Since most games take about 30 minutes to play, teachers could use FTL in the classroom to encourage students to develop a “gameful” attitude that values learning through failure and practice. This could be a good introduction to a science or engineering course, helping frame the kinds of practice STEM thinking requires.
Teachers could also use this as homework or in an after-school setting, allowing students the freedom to try it out informally. Since the game keeps track of high scores, students can compete with each other and document progress. Additionally, some of the in-game events require students to make moral decisions (whether to fight or side with pirates and slavers, whether to send crew members on dangerous rescue missions for little reward, etc.), and these quandaries could be used for launching discussion topics in a social studies or humanities course. Students may be surprised by how difficult these choices are.
FTL: Faster Than Light is a strategic role-playing game, but instead of controlling a person, the player controls a ship and its crew. It's meant to be a hard game, so a fiery wreck is more likely than success, especially early on. For the gritty, though, it will be engrossing.
Initially, the player starts with a basic ship and three crew members controlled via a top-down, blueprint-like view with charming retro line art and pixelated fonts. When ready, the player makes a hyperspace jump to a new location, often resulting in a battle with another ship. Battles are intense, as the player allocates power to various on-board systems (weapons, shields, engine, etc.) in an attempt to destroy the enemy ship before being destroyed. After a victory, the player collects scrap metal from the wreckage and sends crew members to damaged areas of the ship for repairs before the next jump. This pattern -- calm moments of preparation to hectic, chaotic combat -- repeats for as long as the player’s ship survives.

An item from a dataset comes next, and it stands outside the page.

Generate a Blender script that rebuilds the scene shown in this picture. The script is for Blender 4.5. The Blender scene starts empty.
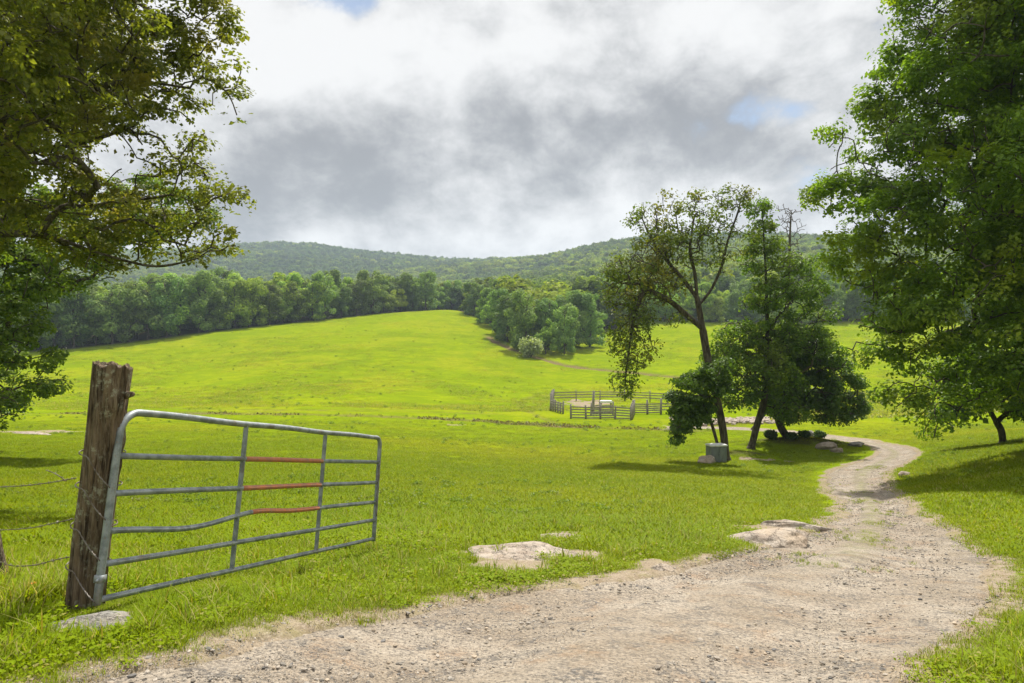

Each encounter in FTL is crucial to improving the ship so that it's powerful enough to defeat the final boss mothership. After each harrowing battle, and even after total defeat, students can think about what went wrong and strategically plan and account for previous failures in their next playthrough. Students learn to make difficult decisions about scarce resources as they upgrade their ships. Once certain systems are upgraded, more abilities and even more systems are unlocked. In other words, FTL is a great game for learning about the interdependence of systems. This practice of trying something out, seeing it fail spectacularly, rethinking, and trying again is akin to how things get done in science and engineering, and is an invaluable skill in school.